The book of Leviticus is the place where most people stop reading when they try to read through the Bible. It is heavy with things that we don’t understand and it has ways of putting things that are unfamiliar. However, it is the book of Leviticus that sets out for us the work of Christ. All the offerings of Leviticus point toward what Christ was to come and accomplish. All that sinners did was to be done by sacrifice, by blood, and were to be done through a priest. Each and everything in Leviticus point to Christ and His work in life, on the cross, and His work as Prophet, Priest, and King. How our minds cannot grasp the book of Leviticus until we grasp the issue that it is pointing to Christ and then we can behold the Gospel in it.
The tabernacle was something that appeared to have a lot of detail and things that appear to be useless. Yet when we can grasp that the body of Christ in the New Testament was indeed the very tabernacle of the glory of God (John 1:14), we can understand that the tabernacle of the Old Testament pointed to Christ. We can understand that all the activity that took place in the tabernacle had to do with Christ and the work of Christ. While some may think of these things as pointless, they do indeed set out the work of Christ and in the Old Testament tabernacle we can behold the glory of God in Christ.
Regardless of whether it is the Old or New Testament, the Lord Jesus Christ is the point and purpose of it all. Jesus Himself told us that He came to reveal the Father (John 1:18), and throughout the book of John He spoke as if that was what He came to do. He did what the Father told Him to do and He spoke what the Father said to speak.
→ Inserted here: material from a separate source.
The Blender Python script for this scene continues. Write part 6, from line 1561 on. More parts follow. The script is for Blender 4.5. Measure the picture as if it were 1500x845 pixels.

He was the very glory of God shining in the types of the Old Testament and then the fulfillment of those in His fleshly tabernacle in the New Testament. It is not scholarship that reveals the Bible and the truth of God; it is Christ who does that. It is Christ we must seek for understanding and it is Christ we must seek to see the face of God. It is Christ we must seek if we long for and desire the very presence of God.
Christ Himself came to earth by the free-grace of God and it is in and through Christ that the free-grace of God is displayed and manifested. The Gospel is seen in both Testaments, but the Gospel is only seen in Christ because it is in Christ that we are enabled to behold the glory of God. Apart from Christ we will see nothing but morality, intellectual activity, and religious activity. We can study things about Christ and yet miss the truth of Christ. We must seek Christ or we will miss the whole point of God’s revelation of why He created and then how He saves sinners by free-grace. The whole Bible points us to free-grace and we must not miss it.